>> START Supplied material

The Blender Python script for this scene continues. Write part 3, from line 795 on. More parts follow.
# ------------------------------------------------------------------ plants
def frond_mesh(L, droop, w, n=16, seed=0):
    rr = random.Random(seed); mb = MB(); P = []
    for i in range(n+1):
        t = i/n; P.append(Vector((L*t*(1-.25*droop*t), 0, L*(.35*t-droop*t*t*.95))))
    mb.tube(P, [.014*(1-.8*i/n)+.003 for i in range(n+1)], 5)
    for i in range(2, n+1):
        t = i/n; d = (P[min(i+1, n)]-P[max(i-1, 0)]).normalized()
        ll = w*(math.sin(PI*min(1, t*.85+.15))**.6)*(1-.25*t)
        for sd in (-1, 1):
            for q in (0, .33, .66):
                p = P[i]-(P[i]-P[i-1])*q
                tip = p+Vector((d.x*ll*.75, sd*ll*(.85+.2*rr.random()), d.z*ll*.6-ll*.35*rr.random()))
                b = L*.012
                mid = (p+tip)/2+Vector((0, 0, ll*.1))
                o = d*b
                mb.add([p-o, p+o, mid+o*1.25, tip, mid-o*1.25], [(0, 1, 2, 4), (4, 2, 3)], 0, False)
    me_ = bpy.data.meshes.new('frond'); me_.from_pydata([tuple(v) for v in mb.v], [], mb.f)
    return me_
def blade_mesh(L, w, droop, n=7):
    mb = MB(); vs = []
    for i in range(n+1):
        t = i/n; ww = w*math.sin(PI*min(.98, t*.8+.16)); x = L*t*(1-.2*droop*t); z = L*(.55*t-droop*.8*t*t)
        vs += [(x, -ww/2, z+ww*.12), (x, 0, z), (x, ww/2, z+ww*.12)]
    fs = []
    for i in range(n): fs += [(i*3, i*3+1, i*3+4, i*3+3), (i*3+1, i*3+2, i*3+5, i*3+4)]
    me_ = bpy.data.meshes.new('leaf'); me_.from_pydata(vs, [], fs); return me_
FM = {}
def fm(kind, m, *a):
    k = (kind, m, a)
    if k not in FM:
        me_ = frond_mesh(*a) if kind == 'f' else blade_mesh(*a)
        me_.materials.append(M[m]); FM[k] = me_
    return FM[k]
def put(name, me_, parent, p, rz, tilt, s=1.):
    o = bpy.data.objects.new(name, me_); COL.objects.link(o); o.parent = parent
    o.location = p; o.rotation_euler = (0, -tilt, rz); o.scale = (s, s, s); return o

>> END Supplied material

Output every line above without altering anything.

Written response >>
The Blender Python script for this scene continues. Write part 3, from line 795 on. More parts follow.
# ------------------------------------------------------------------ plants
def frond_mesh(L, droop, w, n=16, seed=0):
    rr = random.Random(seed); mb = MB(); P = []
    for i in range(n+1):
        t = i/n; P.append(Vector((L*t*(1-.25*droop*t), 0, L*(.35*t-droop*t*t*.95))))
    mb.tube(P, [.014*(1-.8*i/n)+.003 for i in range(n+1)], 5)
    for i in range(2, n+1):
        t = i/n; d = (P[min(i+1, n)]-P[max(i-1, 0)]).normalized()
        ll = w*(math.sin(PI*min(1, t*.85+.15))**.6)*(1-.25*t)
        for sd in (-1, 1):
            for q in (0, .33, .66):
                p = P[i]-(P[i]-P[i-1])*q
                tip = p+Vector((d.x*ll*.75, sd*ll*(.85+.2*rr.random()), d.z*ll*.6-ll*.35*rr.random()))
                b = L*.012
                mid = (p+tip)/2+Vector((0, 0, ll*.1))
                o = d*b
                mb.add([p-o, p+o, mid+o*1.25, tip, mid-o*1.25], [(0, 1, 2, 4), (4, 2, 3)], 0, False)
    me_ = bpy.data.meshes.new('frond'); me_.from_pydata([tuple(v) for v in mb.v], [], mb.f)
    return me_
def blade_mesh(L, w, droop, n=7):
    mb = MB(); vs = []
    for i in range(n+1):
        t = i/n; ww = w*math.sin(PI*min(.98, t*.8+.16)); x = L*t*(1-.2*droop*t); z = L*(.55*t-droop*.8*t*t)
        vs += [(x, -ww/2, z+ww*.12), (x, 0, z), (x, ww/2, z+ww*.12)]
    fs = []
    for i in range(n): fs += [(i*3, i*3+1, i*3+4, i*3+3), (i*3+1, i*3+2, i*3+5, i*3+4)]
    me_ = bpy.data.meshes.new('leaf'); me_.from_pydata(vs, [], fs); return me_
FM = {}
def fm(kind, m, *a):
    k = (kind, m, a)
    if k not in FM:
        me_ = frond_mesh(*a) if kind == 'f' else blade_mesh(*a)
        me_.materials.append(M[m]); FM[k] = me_
    return FM[k]
def put(name, me_, parent, p, rz, tilt, s=1.):
    o = bpy.data.objects.new(name, me_); COL.objects.link(o); o.parent = parent
    o.location = p; o.rotation_euler = (0, -tilt, rz); o.scale = (s, s, s); return o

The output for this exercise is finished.